Graduate Student Associate Seminar
Mircea Raianu, PhD Candidate, History Department, FAS; SAI Graduate Student Associate
Chair Sunil Amrith, Mehra Family Professor of South Asian Studies, Professor of History, Harvard Faculty of Arts and Sciences
From one of many merchant families in the port city of Bombay in the mid-nineteenth century, Tata became India’s largest and most influential business firm by the time of independence in 1947, with interests ranging from steel to hydroelectricity, chemicals, and aviation. In parallel, Tata philanthropy took on the burden of development beyond the economic domain, from scientific research to modernist art. This talk will examine the transformation of Tata philanthropy from community-based charity to “constructive” projects on a national scale, and account for the expansive transnational set of actors brought together by Tata patronage, including scientists, technocrats, intellectuals, and artists. The talk will show how the pattern of Tata philanthropic donations was neither the expression of an underlying nationalist vision, nor a purely strategic calculus.
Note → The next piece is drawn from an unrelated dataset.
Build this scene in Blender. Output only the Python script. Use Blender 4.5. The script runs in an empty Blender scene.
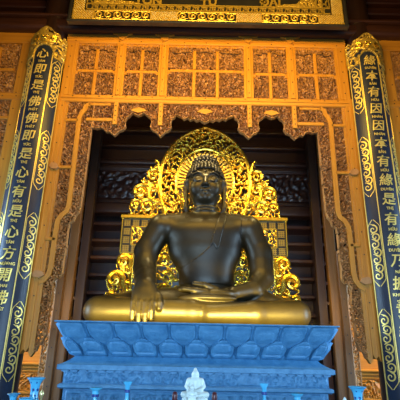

Institutions such as the Indian Institute of Science (1909), the Tata Institute of Social Sciences (1936), and the Tata Institute of Fundamental Research (1947) fulfilled the imagined developmental needs of the nation-state-in-waiting, while at the same time remaining inseparably connected to the firm’s need for technology and expertise in the mills of Bombay and the new steel township of Jamshedpur.